At that infamous congressional hearing when the Surge was still largely an abstraction rather than an accomplished fact, Sen. Obama's co-star at next week's Democratic convention, Hillary Clinton, said it would take a "willing suspension of disbelief" to back General David Petraeus' new strategy. Which may have been the most memorable misjudgment in contemporary military history. And the junior senator from Illinois seconded her motion.


Both senators grabbed the headlines when they were predicting the Surge would never work. Now they're awfully quiet on the subject of General Petraeus and his strategy. Maybe they have some shame after all.


Has either of these armchair generals ever recognized how wrong they were on Iraq? Has either ever apologized to the real general whose leadership has matched the valor and skill of his troops in Iraq? Or praised George W. Bush for having the flexibility to adopt a whole new and better strategy in Iraq? If so, I haven't noticed.


Instead, Barack Obama pretends that it's his patriotism that's being criticized, not his military judgment, which has been more political than military. What a stark contrast with Sen. McCain's record. John McCain was criticizing Donald Rumsfeld in the strongest terms years ago, while Barack Obama was still nuancing like mad. As is his way.

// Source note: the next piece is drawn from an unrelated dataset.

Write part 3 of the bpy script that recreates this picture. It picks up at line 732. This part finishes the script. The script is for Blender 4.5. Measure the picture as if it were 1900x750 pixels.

Happily, Mr. Rumsfeld is no longer secretary of defense and we're winning in Iraq. But it was John McCain who stuck to the goal of victory through the darkest days in Iraq and never wavered, while Barack Obama was ready to pull out and hope for the best, which in reality would have been the worst possible outcome.


At one point, Sen. Obama said his policy toward Iraq was much the same as the president's, but that of course was early on, when we appeared to have won a short war.


Never fear: Barack Obama is not about to desert his country's cause in its hour of victory. It is only in times of crisis — when the enemy is advancing and America is divided and defeat seems inevitable, in those times that try men's souls, to borrow a line from Thomas Paine — that Barack Obama fails the test as president — and as commander-in chief.